Idempotency
Idempotent is one of those words you often forget. The ones where you find yourself asking "what was that word which means X?" and then you remember and vow never to forget it again. Except of course that you do.
An operation is said to be idempotent if the result of applying it twice is the same as applying it only once. In mathematical terms we can say that a function f is idempotent if f(x) = f(f(x)). In other words if you apply the function to a variable and then apply the same function to the result, there is no further change.
I saw – and was reminded of – the word during my investigation into cfengine where the author describes its actions as idempotent. If a rule is supposed to ensure that your system is in a particular state and it already is in that state, running the rule should have no effect. In this context you can think of idempotency as the property of "if it ain’t broke, don’t fix it."
I remember the word (or at least I remember that I forgot it) from my student days. My stats professor had a particularly nice example of idempotency. He said that dropping a pencil was an idempotent operation and would demonstrate this by holding a pencil between his thumb and forefinger and dropping it on to his desk. "If I drop this pencil," he said, "it falls on to the desk. But if I drop it again," at this point he would again grip the pencil between his thumb and forefinger, taking care not to disturb its position, "it stays dropped." And he would let go.
I don’t remember very much about his course (something about matrices and Bayes Theory rings a bell) but I remember his pencil and the explanation of idempotency. Even when I forget the word.
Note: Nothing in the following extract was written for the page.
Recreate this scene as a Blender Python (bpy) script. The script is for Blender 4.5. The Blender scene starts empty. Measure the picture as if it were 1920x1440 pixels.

I had another lecturer – I don’t even remember what course he covered – who had an anecdote about the very subject of remembering trivial sidenotes and forgetting the things you were supposed to be studying. He recalled how he forgot everything about his American Studies except the name of Abraham Lincoln’s dog.
I don’t remember what the course was, what his name was or what I was supposed to be learning. I don’t even remember the name of the dog. But I remember that he remembered it.